Zgadzam się, ale dla niedzielnych Iwanów to nie lada atrakcja. Chętnie obejrzą jak ich rodak demoluje amerykańskie legendy, aby podleczyć swoje kompleksy narodowe. A poza tym to duża i łatwa kasa. Jak tak dalej pójdzie, to z czasem i przeciwników zaczną ściągać sensownych, i coraz więcej walk mistrzowskich będzie odbywać się w Rosji. Tak czy siak ruski boks rozwija się wyjątkowo efektownie.

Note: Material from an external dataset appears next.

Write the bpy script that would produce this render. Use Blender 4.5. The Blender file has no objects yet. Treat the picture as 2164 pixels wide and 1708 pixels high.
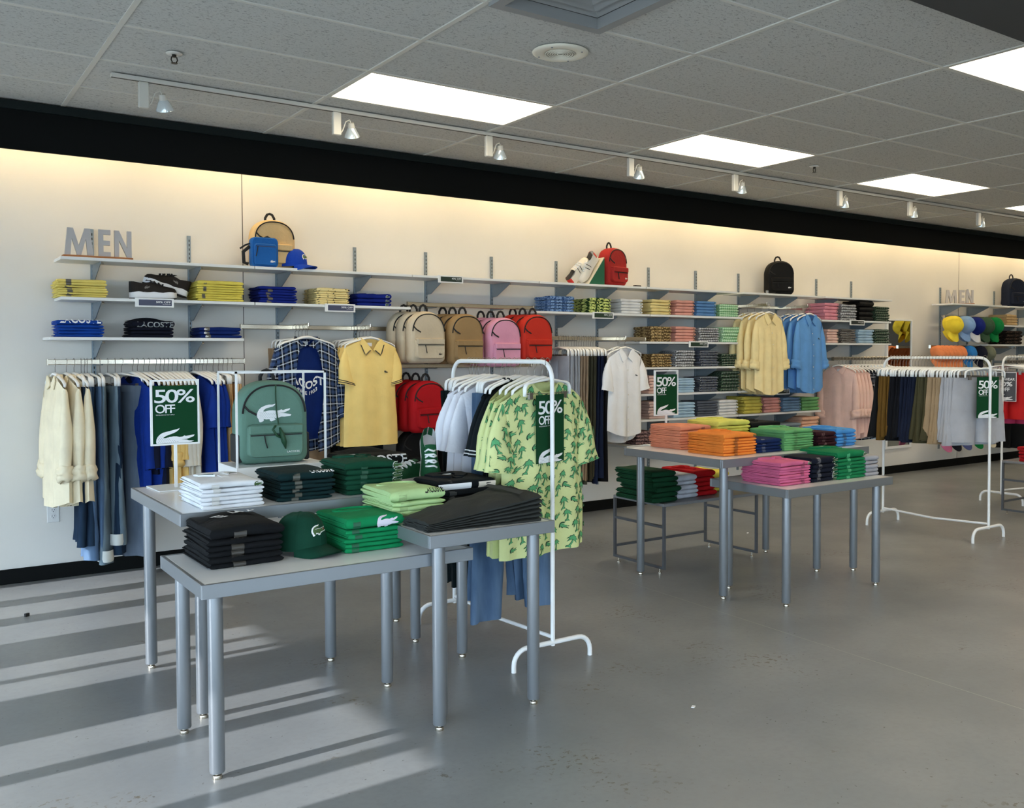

To nic innego jak promocja,aby bilety sprzedały się do ostatniego,sciagana jest gwiazda Filmu a takie freak fighty dla tych iwanòw to największą atrakcja, nie zdziwe się jak na następnej gali między linami pojawi się Seagal, , który uwielbia Rosjan a jego najlepszym kumplem jest Władimir Władimirowicz Putin
Walka główna to mismatch, a występ Rurki to parodia, ale za to warto było obejrzeć Kudriaszowa. Zaczynam podejrzewać, że on ma nie tylko najsilniejsze uderzenie w cruiser, ale P4P, czyli lepsze od ciężkich. Posprząta wagę cruiser w ciągu 2 lat, a potem może zacznie sprzątać ciężką. Z tym, że tam jednak będzie mu brakowało gabarytów. Zapytali Lebiediewa, jak wyobraża sobie walkę z Kudriaszowem, to odparł, że w ogóle sobie nie wyobraża, bo jeszcze tylko 3-4 walki i kończy karierę. Gość wie, co mówi. Huck pewnie ucieknie do ciężkiej, a reszta jest bez szans z potworem.

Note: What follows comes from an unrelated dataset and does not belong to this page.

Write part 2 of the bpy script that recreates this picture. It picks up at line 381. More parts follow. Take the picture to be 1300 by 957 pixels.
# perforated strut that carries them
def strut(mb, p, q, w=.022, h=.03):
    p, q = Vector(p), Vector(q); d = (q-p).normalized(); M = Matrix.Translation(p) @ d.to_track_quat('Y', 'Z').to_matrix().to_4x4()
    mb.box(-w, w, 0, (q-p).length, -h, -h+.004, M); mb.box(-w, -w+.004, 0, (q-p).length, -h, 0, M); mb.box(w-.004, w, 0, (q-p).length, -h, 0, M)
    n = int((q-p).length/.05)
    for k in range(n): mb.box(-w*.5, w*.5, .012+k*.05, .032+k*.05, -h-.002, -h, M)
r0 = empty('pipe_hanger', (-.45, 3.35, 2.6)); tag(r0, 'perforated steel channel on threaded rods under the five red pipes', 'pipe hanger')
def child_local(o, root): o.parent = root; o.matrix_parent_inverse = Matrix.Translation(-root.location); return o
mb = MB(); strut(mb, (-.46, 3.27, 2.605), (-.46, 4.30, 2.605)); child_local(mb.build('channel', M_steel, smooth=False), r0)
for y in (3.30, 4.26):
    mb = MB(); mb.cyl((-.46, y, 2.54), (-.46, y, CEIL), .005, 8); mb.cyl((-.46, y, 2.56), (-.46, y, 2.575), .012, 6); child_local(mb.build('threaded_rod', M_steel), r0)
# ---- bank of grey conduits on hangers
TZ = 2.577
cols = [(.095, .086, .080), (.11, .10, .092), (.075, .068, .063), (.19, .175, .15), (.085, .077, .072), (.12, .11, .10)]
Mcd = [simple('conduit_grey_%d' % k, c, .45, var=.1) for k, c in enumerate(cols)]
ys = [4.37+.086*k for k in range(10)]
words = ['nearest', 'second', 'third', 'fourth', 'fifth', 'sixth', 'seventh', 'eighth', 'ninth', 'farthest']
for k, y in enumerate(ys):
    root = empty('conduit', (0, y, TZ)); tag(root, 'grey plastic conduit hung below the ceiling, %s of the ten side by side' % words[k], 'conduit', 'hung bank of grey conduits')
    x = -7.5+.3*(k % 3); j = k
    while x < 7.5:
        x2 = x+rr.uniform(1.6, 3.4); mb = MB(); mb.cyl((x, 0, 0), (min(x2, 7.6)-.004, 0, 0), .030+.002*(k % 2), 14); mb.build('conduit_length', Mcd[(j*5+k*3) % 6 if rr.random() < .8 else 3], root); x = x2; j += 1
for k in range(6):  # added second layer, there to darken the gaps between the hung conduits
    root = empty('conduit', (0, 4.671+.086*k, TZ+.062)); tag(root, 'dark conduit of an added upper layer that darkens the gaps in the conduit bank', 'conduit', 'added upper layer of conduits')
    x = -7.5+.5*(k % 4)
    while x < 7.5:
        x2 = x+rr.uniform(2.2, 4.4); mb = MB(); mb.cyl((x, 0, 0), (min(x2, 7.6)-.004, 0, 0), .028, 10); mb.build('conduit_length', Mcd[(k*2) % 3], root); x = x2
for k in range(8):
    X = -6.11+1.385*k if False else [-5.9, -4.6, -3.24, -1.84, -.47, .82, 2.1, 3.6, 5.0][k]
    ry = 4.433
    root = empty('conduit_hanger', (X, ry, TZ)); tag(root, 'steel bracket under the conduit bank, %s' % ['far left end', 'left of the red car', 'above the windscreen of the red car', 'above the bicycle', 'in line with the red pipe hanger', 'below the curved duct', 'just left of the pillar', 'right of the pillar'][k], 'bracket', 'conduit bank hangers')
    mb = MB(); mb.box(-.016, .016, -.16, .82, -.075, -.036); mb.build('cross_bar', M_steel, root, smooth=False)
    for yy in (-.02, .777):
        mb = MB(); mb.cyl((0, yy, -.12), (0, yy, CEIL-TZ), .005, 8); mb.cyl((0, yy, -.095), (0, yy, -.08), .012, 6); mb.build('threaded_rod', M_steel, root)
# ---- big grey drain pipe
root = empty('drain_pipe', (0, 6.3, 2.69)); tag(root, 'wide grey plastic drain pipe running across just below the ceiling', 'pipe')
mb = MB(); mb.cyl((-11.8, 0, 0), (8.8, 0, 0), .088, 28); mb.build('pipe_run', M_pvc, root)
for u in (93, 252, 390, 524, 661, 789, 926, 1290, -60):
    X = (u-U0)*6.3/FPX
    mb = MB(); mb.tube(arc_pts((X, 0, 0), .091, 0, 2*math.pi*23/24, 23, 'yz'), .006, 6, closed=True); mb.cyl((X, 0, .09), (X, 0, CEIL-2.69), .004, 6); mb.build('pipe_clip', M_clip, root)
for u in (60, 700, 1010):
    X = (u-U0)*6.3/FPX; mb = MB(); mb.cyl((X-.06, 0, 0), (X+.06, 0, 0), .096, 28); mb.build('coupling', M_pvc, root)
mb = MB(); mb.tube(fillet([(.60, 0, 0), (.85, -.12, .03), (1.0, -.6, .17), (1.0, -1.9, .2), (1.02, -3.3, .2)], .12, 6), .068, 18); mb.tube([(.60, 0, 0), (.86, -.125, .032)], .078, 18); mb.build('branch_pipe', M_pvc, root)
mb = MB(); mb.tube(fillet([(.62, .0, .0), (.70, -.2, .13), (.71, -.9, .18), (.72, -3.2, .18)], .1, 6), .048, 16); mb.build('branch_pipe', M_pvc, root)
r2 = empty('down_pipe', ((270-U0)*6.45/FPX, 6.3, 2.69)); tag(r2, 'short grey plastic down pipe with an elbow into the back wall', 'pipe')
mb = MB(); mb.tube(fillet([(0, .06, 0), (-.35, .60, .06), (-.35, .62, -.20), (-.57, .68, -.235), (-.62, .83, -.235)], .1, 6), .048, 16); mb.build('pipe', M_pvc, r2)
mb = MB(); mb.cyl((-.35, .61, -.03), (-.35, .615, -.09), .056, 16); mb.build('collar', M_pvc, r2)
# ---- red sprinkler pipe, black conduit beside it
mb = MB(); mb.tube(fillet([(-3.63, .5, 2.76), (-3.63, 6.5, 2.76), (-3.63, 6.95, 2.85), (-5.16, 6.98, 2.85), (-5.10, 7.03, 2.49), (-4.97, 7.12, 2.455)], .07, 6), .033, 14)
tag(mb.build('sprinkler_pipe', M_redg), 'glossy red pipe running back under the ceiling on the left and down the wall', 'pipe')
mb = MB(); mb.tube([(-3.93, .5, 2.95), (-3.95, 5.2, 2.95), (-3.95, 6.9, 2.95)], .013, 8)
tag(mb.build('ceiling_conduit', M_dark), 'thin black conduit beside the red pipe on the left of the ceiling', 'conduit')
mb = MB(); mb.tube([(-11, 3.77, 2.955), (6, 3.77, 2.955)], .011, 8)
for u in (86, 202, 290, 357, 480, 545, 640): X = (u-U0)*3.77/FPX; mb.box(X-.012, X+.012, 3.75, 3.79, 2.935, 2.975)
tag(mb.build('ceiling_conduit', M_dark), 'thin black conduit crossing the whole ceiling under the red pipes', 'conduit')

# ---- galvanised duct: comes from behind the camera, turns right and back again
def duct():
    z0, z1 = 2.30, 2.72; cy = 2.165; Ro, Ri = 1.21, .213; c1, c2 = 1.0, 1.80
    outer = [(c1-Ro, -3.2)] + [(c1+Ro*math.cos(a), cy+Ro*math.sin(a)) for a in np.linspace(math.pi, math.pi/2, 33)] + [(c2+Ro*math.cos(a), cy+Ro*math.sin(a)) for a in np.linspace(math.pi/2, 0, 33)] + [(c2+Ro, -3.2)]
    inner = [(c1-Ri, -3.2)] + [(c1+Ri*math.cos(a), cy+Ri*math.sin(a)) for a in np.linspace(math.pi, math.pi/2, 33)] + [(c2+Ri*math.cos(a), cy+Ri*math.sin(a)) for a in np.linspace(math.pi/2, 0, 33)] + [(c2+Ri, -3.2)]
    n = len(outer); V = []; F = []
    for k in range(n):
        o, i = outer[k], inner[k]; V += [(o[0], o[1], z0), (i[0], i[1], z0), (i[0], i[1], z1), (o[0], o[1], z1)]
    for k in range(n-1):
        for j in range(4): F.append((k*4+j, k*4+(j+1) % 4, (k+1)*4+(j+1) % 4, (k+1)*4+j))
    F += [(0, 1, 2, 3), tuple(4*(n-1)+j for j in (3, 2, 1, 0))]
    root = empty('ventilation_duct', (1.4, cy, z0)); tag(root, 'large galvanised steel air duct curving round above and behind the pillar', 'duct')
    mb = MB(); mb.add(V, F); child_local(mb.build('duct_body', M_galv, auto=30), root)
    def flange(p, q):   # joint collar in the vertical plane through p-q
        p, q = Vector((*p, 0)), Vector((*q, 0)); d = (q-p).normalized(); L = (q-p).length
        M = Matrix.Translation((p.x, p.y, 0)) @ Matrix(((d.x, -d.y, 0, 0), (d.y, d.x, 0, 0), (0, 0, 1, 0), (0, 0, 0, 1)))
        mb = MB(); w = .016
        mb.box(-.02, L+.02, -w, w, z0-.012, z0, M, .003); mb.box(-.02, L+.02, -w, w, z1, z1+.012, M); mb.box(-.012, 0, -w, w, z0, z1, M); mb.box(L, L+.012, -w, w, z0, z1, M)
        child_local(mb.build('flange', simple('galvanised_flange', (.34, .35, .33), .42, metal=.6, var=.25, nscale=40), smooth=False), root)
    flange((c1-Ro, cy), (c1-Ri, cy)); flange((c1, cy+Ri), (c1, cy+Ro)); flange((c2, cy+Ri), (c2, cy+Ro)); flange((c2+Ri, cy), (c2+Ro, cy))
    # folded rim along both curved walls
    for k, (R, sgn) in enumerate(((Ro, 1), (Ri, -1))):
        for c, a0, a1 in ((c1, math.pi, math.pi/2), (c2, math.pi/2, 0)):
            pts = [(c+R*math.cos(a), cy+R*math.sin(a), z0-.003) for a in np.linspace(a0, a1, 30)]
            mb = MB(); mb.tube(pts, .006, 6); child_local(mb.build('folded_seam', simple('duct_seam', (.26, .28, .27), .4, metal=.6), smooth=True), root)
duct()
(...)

Czachkijew wciąż popełnia ten sam błąd. Chce znokautować rywala przez gardę i wkłada całą siłę w uderzenia, które nie mają sensu. Sam przy tym dużo inkasuje i będzie mu ciężko dobić się do jakiegoś mistrzowskiego pasa.
Z pozostałych poniżej oczekiwań wypadli Miechoncew i Klimow. Kuźmin wygrał łatwo, ale miał buma za przeciwnika. Natomiast bardzo spodobał mi się Biwoł, jak się okazuje amatorski młodzieżowy mistrz świata i Europy. Przeciwnika miał z gatunku średniaków, a zbił go strasznie, pokazując przy tym dobrą technikę i szybkość. No i jeszcze brawa należą się Trojanowskiemu za piękny nokaut. Może w końcu dostanie title shota, to będzie ciekawie. Z dobrym technikiem nie wygra, ale na meksykańskich swarmerów bardzo się nadaje.
Chciałbym zobaczyć jak Kudriaszow nokautuje Hucka i Hernandeza,byłbym niezmiernie szczęśliwy widząc ich na deskach i później minę Sunderlanda
.
W Moskwie dbają o interes swoich.
Oligarchowie nie po to wykładają kasę ,aby ktoś pod ich nosem miał zamiar "przyłączać Ukrainę do UE"
W Moskwie można jedynie zarobić niezłą kasę będąc słabym bokserem.
Pod warunkiem że ci ją wypłacą.
Nie ma co się oszukiwać, bo jak już pisałem kilka sekund po walce - to była ustawka. Seymour by go po prostu zbił w realnym pojedynku, mimo iż nie ma dobrego bilansu i talentu. Szacunek dla chłopaka, że dalej trenuje i robi to co kocha.